Ленин в фильмах этой эпохи отягощен своим всезнанием, своим предвидением трагических катаклизмов. Причем всезнание отделяет Ленина от соратников, обрекая его на одиночество.
Именно таким его играет Иннокентий Смоктуновский в фильме 1965 года «На одной планете» Ильи Ольшвангера. Показательно: в одном из тогдашних интервью актёр признается, что в кинолениниане ему наиболее близка именно «линия Штрауха».
И не случайно сам Штраух замечательно впишется в эту новую ситуацию через год в «Ленине в Польше», где Сергей Юткевич подхватит ту же тему. Более того, Ленин у Юткевича призван реабилитировать и сакрализовать традиции художественного авангарда 1920-х годов. Режиссер очень изобретательно выстраивает фильм как внутренний монолог своего героя. Прогрессивная критика тех лет поставила «Ленина в Польше» в один ряд с «Ивановым детством» Тарковского, «Хроникой одного дня» Жалакявичюса, «Земляничной поляной» Бергмана.
В этом же ключе играет Ленина Юрий Каюров в «Шестом июля» Михаила Шатрова — человека, создавшего жанр, который он по примеру Ромена Роллана назвал «драмами революции». Понятно, что так же играет и Михаил Ульянов в телесериале Леонида Пчелкина по сценарию Шатрова «Штрихи к портрету Ленина». Характерно, что эта картина, снимавшаяся в конце 1960-х, так и не была тогда выпущена на телеэкран, именно поскольку Ульянов в полной мере передал трагедийную составляющую одиночества и всезнания.
Что касается смеховой природы Ленина, именно кинематограф, в частности — канонические работы Щукина и Штрауха, породили многочисленные анекдоты о вожде. Так же, как и в анекдотах о Чапаеве, здесь присутствует чисто карнавальное снижение-возвышение.
Сниженный как монумент, Ленин возрождается в качестве карнавального персонажа.
Эта тема была подхвачена, послужив печальным прощанием с Лениным, в «Комедии строго режима» Владимира Студенникова и Михаила Григорьева. Фильм-вариация на сюжет главы «Зоны» Довлатова, где зэки разыгрывают историко-революционную пьесу с участием Ленина и Дзержинского. Эффект картины заключается в том, что коллизии из канонических ленинских фильмов обнажают свою двусмысленность. Экранный Ленин обнаруживает в своем поведении родство с уголовным миром, что замечательно схвачено Виктором Сухоруковым — зэк, которому поручена роль Ленина, стал одним из лучших его образов.

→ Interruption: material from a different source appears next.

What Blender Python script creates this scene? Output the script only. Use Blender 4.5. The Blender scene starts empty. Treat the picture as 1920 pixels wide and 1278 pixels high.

После всех советских Лениных, включая закрывающую тему «Комедию строгого режима», в новом российском кино показать оригинальный образ вождя удалось только Александру Сокурову. Умирающий Ленин из «Тельца» выдается не только оригинальностью взгляда — тиран отстранен и распластан, но цепенеющей рукой еще пытается удержать власть. Леонид Мозговой впервые сыграл не дух, не символ, не функцию и не условного интеллектуала из фантазий шестидесятых — это был Ленин-человек. Пускай плохой, но в своем убожестве именно «человечный». Стервенея от ненависти, в бессильной злобе он наблюдает со смертного одра за им созданным миром, который в своем хаосе и всеобщем отчуждении обращается против своего создателя. Именно мелкая человеческая суть Ленина, с другой стороны, и делает его столь отталкивающим, и смерть ему самому представляется лучшим выходом — в последних кадрах он растворяется в небытии с облегчением.